The In-House Lawyer

A more powerful Pensions Regulator?


The Pensions Regulator’s powers are being extended to enable the Regulator to respond more effectively to the emergence of new business models (including alternatives to traditional buyout structures) that may impact on the security of members’ benefits. One of the reasons for extending the Regulator’s powers in this area was the recognition that it may not be within the trustees’ power to address risks resulting from these models.


‘Material detriment’ test


The Regulator’s powers will be extended so that contribution notices may be issued on employers or other group companies if they are a party to an act or failure to act that has a ‘materially detrimental effect’ on the likelihood of members receiving their benefits. Although this provision is not yet in force, the test will apply retrospectively quite soon (no date is yet known). Concern has naturally been expressed by employers given uncertainties associated with the proposed test and, in particular, its retrospective effect.


Code of Practice


The Regulator issued a draft Code of Practice for consultation in December 2008 in respect of the ‘material detriment’ test. This sets out the proposed circumstances in which the Regulator expects to issue contribution notices as a result of the ‘material detriment’ test being satisfied.


These circumstances are any of the following:


  1. The transfer of the scheme out of the jurisdiction of the UK.

  2. The transfer of the sponsoring employer out of the jurisdiction of the UK, if by doing so there is a material reduction in the level of employer support or legal and regulatory protection for scheme members.

  3. The severing of employer support for the scheme so that such support is removed, substantially reduced or becomes nominal.

  4. The transfer of liabilities of the scheme to another scheme or arrangement that does not have sufficient employer support or is not sufficiently funded.

  5. A business model or the operation of the scheme in a way that is designed to create a financial benefit for the employer or some other person from the scheme, but where inadequate account has been taken of the interests of the members of the scheme, including where risks to members are increased.


The consultation period in respect of the Code of Practice ended in February. A formal response from the Regulator in respect of such consultation is expected in due course. The test will come into force when the Code of Practice is formally published (this is expected to be in June or July 2009).


A statutory defence


If it can be shown that it was reasonable to conclude at the time that the act or failure to act would not be materially detrimental to the security of members’ accrued benefits, it will be possible to take advantage of a statutory defence to a contribution notice being issued on ‘material detriment’ grounds.

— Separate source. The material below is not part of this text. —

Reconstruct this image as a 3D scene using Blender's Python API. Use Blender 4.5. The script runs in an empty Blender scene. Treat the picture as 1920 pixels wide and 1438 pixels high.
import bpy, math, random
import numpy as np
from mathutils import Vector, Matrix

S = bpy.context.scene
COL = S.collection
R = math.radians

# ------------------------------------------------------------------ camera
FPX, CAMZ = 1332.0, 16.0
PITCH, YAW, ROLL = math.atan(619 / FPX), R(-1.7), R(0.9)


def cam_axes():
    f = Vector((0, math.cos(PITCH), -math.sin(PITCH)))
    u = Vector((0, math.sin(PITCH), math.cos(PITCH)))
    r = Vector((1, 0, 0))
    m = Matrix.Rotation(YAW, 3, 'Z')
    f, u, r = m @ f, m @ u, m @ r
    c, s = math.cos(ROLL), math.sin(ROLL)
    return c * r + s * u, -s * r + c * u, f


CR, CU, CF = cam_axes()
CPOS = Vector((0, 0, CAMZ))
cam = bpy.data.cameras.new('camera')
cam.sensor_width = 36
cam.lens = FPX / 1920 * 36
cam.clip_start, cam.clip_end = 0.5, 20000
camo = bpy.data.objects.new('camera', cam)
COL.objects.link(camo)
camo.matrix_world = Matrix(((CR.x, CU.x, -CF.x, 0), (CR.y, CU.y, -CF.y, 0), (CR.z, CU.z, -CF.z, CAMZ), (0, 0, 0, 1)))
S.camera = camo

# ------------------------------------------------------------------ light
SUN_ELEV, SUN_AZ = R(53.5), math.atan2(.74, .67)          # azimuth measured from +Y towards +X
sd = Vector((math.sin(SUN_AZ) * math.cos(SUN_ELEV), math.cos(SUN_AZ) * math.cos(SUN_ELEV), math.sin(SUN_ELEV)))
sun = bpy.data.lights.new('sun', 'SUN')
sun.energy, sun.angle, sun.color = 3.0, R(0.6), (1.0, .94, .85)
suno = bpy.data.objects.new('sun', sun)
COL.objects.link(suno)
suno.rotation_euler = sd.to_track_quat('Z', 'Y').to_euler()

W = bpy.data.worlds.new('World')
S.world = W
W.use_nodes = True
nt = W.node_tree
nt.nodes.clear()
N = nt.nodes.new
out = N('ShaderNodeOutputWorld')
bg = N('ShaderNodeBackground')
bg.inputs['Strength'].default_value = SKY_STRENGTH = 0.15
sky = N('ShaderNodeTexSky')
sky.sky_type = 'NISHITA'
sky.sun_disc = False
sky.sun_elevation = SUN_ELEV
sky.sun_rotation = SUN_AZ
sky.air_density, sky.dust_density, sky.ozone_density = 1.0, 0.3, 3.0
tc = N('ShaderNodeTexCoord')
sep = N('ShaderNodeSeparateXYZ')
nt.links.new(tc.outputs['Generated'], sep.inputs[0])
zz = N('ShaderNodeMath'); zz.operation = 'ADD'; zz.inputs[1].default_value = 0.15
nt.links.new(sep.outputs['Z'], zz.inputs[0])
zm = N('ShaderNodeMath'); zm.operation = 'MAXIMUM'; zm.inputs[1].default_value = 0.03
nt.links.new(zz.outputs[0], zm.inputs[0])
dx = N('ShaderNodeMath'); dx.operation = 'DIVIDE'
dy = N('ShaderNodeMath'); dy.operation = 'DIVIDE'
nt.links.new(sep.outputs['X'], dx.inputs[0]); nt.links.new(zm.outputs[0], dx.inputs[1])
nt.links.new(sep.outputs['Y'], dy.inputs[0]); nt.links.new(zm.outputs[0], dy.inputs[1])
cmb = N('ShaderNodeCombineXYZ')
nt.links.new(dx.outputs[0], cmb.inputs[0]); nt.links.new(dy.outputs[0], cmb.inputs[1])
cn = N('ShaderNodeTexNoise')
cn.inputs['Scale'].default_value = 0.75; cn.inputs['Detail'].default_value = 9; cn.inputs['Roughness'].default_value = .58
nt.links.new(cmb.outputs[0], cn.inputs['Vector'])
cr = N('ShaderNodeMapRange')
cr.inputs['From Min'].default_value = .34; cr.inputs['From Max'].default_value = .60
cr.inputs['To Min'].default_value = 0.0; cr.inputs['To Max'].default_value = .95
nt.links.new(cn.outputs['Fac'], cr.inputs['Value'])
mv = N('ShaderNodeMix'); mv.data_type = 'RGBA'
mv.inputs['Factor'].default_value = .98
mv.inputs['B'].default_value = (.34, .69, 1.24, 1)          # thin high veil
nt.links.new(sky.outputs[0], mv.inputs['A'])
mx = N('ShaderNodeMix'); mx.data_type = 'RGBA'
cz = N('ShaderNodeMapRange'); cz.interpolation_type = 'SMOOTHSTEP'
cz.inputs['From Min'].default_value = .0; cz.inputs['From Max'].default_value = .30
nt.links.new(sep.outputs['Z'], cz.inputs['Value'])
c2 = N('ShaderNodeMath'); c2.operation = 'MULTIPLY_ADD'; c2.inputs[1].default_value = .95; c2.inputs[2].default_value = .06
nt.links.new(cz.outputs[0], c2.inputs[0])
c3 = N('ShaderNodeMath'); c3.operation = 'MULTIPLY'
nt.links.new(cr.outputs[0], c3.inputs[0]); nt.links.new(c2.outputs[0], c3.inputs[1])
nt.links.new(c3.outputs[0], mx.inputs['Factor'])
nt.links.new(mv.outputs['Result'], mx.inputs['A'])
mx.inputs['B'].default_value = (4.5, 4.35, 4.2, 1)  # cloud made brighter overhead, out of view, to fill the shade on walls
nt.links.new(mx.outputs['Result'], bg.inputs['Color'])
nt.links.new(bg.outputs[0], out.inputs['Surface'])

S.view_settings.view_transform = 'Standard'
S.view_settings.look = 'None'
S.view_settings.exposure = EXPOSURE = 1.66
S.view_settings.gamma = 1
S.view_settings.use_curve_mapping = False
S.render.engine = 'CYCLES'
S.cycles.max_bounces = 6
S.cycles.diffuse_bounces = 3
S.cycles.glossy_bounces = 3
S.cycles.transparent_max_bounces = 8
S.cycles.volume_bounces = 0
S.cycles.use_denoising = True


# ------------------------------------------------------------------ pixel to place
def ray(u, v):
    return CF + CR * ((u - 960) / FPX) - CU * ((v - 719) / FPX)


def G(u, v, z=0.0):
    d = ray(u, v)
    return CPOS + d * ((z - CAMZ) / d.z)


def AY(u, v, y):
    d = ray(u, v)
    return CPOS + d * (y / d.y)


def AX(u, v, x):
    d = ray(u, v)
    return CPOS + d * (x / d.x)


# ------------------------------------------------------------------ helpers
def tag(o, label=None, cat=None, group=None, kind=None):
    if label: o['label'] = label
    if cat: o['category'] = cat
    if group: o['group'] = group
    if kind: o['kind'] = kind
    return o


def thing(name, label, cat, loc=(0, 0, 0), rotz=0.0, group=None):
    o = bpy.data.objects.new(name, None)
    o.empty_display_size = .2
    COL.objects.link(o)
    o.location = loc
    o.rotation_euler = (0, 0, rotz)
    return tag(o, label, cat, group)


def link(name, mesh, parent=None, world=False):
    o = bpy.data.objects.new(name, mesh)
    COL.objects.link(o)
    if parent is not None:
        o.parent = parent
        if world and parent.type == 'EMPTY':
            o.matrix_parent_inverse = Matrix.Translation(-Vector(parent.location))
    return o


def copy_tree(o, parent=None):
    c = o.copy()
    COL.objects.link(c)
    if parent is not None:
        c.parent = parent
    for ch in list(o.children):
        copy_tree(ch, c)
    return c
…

Showing that it was reasonable to reach such a conclusion will require a formal assessment of the risks involved and, potentially, steps taken to mitigate any possible detriment arising.


Impact on employers


The five circumstances set out in the draft Code of Practice do not necessarily provide comfort. Their general nature could mean that activity such as scheme mergers, enhanced transfer-value exercises, dividend payments and the granting of security by the employer to a third party may be caught.


The Regulator has stressed throughout that the changes to its contribution notice power are expected to impact on only a small number of schemes where pension liabilities are being actively avoided or put at ‘unacceptable risk’. It has also stated that the powers must be used ‘reasonably’ and there is no intention to hamper appropriate market activity.


While this may well prove to be the case, it is likely that the uncertainties associated with the test and its retrospective effect will still have an impact on corporate activity in practice. For example, actions may have already been taken since April 2008 that could be seen, potentially, to fall foul of the material detriment test.


Conclusion


Notwithstanding the circumstances set out in the Code of Practice and the intention not to hamper corporate activity, the terms of the ‘material detriment’ test and the statutory defence are likely to mean that companies will have to build in extra time (and potentially cost) for a project to address the issue and determine whether consultation with the trustees and a clearance application to the Regulator is required.


By Catherine Parker, solicitor, Eversheds LLP.